Even worse is when people respond that women should just stay off the internet, that it comes with the territory, and that they should just not post images of themselves. It is ridiculous that women are always the ones being policed with how they react to harm done to them, rather than the perverts and monsters whose acts are being ignored, normalized, and therefore empowered.
No one is entitled to your body
Existing on the internet as a woman should not be so difficult. Yet, one post can generate dozens of sexually explicit images of you against your will, all because of the entitlement some of these monsters feel they have over your body.
Breeze Liu, another woman who was similarly affected by explicit images of her being uploaded to pornographic websites, recounted how after she saw the pictures and their deepfake iterations online, she climbed to her rooftop and contemplated ending it all.
Instead, she tried to find anyone who could help her scrub the images off the internet. She was met with slut-shaming and people trying to encourage her to sympathize with the man who uploaded it, saying he had “just made a mistake.” Liu took matters into her own hands and created AlectoAI. This free-to-use facial recognition software tracks any misuse of your likeness—whether it’s deepfakes, fake profiles, or even revenge porn.
Liu has decided to change the system in order to get justice, not just for herself but for hundreds or even thousands of women whose images are used without their consent every day. Consent is key to her software, and she centers safety and autonomy above everything.
Denying deepfake shouldn’t be a difficult decision
It’s been clear to so many from the beginning that AI-generated pornography and deepfakes will (and already do) cause more harm than good. Technology evolving in this direction can and will be misused—and it has already claimed lives, humiliated so many, and hurt people in ways that cannot be reversed.
It’s crucial now to put down hard limitations and legal boundaries that come with heavy consequences. Woolf’s 20-week sentence was heavily called out as a slap on the wrist compared to the lifetime of pain and betrayal that Jodie will endure. Janin should never have been pushed to the brink, and the young girls who were victimized alongside her should also get the justice they deserve.
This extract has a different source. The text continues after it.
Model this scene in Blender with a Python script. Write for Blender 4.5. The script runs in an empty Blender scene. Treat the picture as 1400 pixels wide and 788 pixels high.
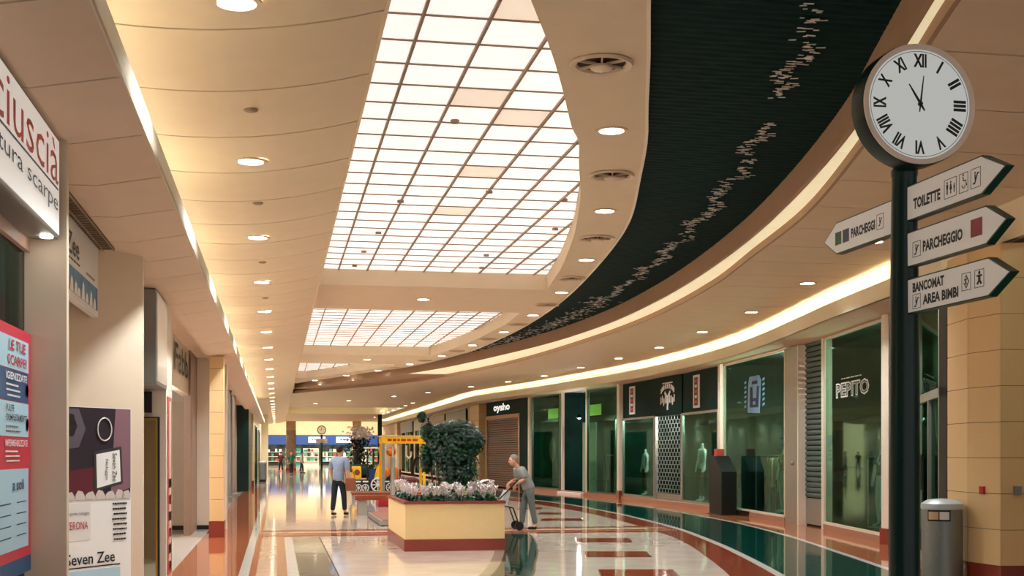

Liu should also have never had to look down from her rooftop because of the shame she felt.
Many will continue to argue that deepfakes are just pictures, but they are more than that—and we know that. So many people who do advocate for them do know how they can affect the women they’re trying to dominate via image-based violence, but won’t admit it because then they’d be admitting to the mental gymnastics they had to go through to justify their cruelty. They know it; they just won’t say it because then they’ll have to confront the truly evil, misogynist, and absolutely deliberate assault they are carrying out.
And for those who, by some miracle, still don’t truly understand the repercussions and impact of these generated videos and images, you just have to ask a woman in your life what it would be like. They can tell you—and they will tell you how it will feel (or, for those who’ve suffered through it, did feel) like a violation of their consent and autonomy.
Women’s consent and control over their sexuality and the use of their image and likeness should not be contested. It is difficult enough to be on the internet and avoid being sexualized constantly. There is enough consensual pornographic material online for anybody to access and use—there is no need to strip another woman of her choice. Historically, we have been through enough of that. We don’t need to bring it to the digital sphere.
If it really came down to having to weigh between someone’s sexual fantasy and the freedom of a woman to say no, it shouldn’t have to be a difficult decision. The evidence of what deepfakes can and have done should be enough. Respecting a woman’s volition should be enough. And if it’s not, then maybe the problem rests elsewhere, and it may be time to contemplate how you view women, consent, and entitlement altogether.
There has never been a time when the internet was safe for women, and it will only continue to be that way if we don’t point out cruelty and legally label and shame those actions as they are. To reduce all this to “just” pictures will never get it to courtrooms. We must start calling things out as they are: assault and violence. They are violations and deserve to be treated, viewed, and handled as such.